La chiesa evangelica italiana, e non solo, però non dovrebbe adagiarsi sugli sforzi dei governi e delle istituzioni per partecipare alla tutela e prevenzione delle donne. Non essere proattivi in questo senso vuol dire tacitamente avallare l’idea che un nuovo umanesimo inclusivo e sostenibile sia una possibile meta raggiungibile con i soli sforzi umani, senza tener conto del problema del peccato e neanche di quali siano le giuste traiettorie in cui inquadrare il genere, il sesso e le vocazioni ad essere uomini e donne. La chiesa dovrebbe quindi seriamente pensare a definire delle strategie in questo senso poiché, sull’altro versante, ignorare i problemi di genere o ripudiare la nuova sensibilità rispetto alla condizione femminile, significa venire meno alla chiamata regale. Inoltre, essere negligenti in questo campo vuol dire avallare comportamenti che, come dice la Convenzione, minano la salute fisica, mentale, sessuale e riproduttiva delle vittime; tutte aree che la Scrittura ci invita a tutelare e curare secondo una prospettiva biblica matura.  

Nel non scivolare in uno di questi due eccessi, la chiesa dovrebbe pensare prima di tutto alle questioni di fondo: educare ad una mascolinità biblica è sicuramente un compito importante delle famiglie che la chiesa deve sostenere proponendo modelli biblicamente fondati che incoraggiano alla cura ed al rispetto dell’altro sesso e dell’altro da sé in generale. La cultura evangelica deve anche essere il luogo in cui il tema della sessualità può essere affrontato in modo sano incoraggiando a viverla nella sua pienezza ed interezza all’interno del patto matrimoniale, ma distinguendola dalla violenza, dalla mercificazione, dalla spettacolarizzazione e dalla banalizzazione. La chiesa dovrebbe anche essere il luogo in cui donne sottoposte ad ogni specie di abuso possano sentirsi valorizzate e protette nella loro dignità, rifiutando narrative di vittimizzazione e di rivalità dietro le quali trincerarsi.

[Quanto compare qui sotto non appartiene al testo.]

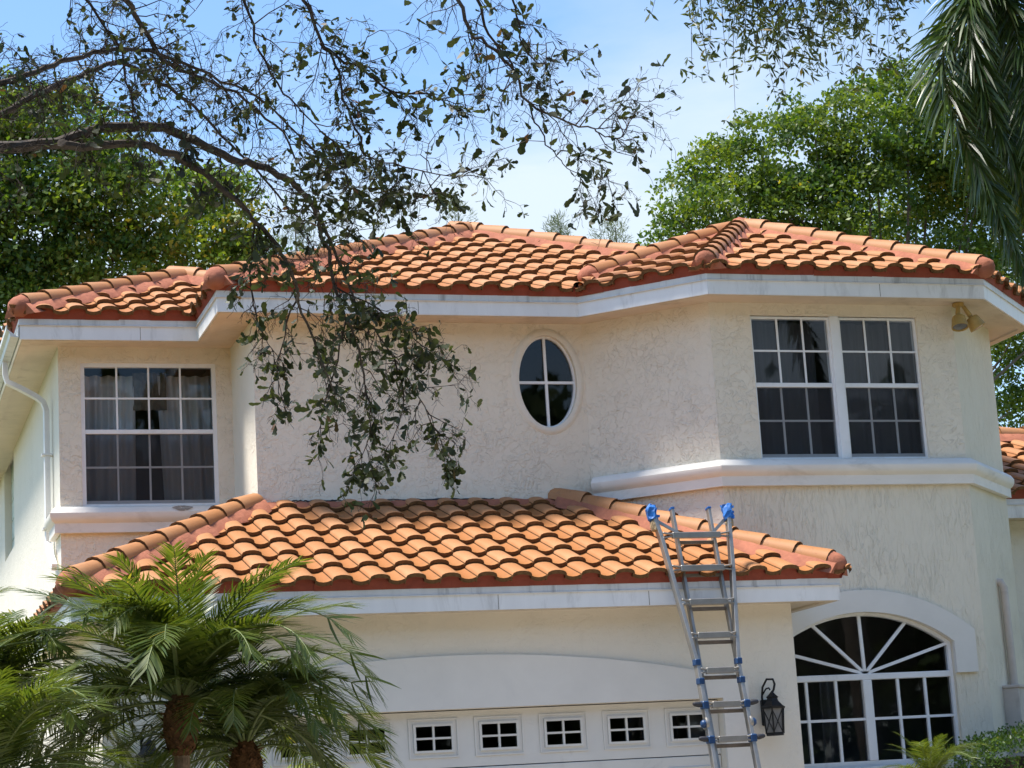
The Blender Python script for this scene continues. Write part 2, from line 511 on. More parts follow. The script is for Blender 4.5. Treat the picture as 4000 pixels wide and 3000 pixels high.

Bene ha fatto l’Alleanza Evangelica Europea a ricordare il decennale della Convenzione di Istanbul e a stimolare la presa d’atto degli evangelici europei su un tema per troppi decenni occultato o non trattato con la necessaria lucidità cristiana. Mentre la cultura tradizionalista tende a sottostimare il problema e quella progressista lo cavalca per promuovere la sua agenda gender, è cruciale per la qualità della testimonianza evangelica incoraggiare mascolinità e femminilità riformate alla luce della Parola di Dio all’interno di comunità di fede non abusive che illustrino rispetto e cura nelle loro relazioni interne e che, così facendo, contribuiscano al bene della società allargata.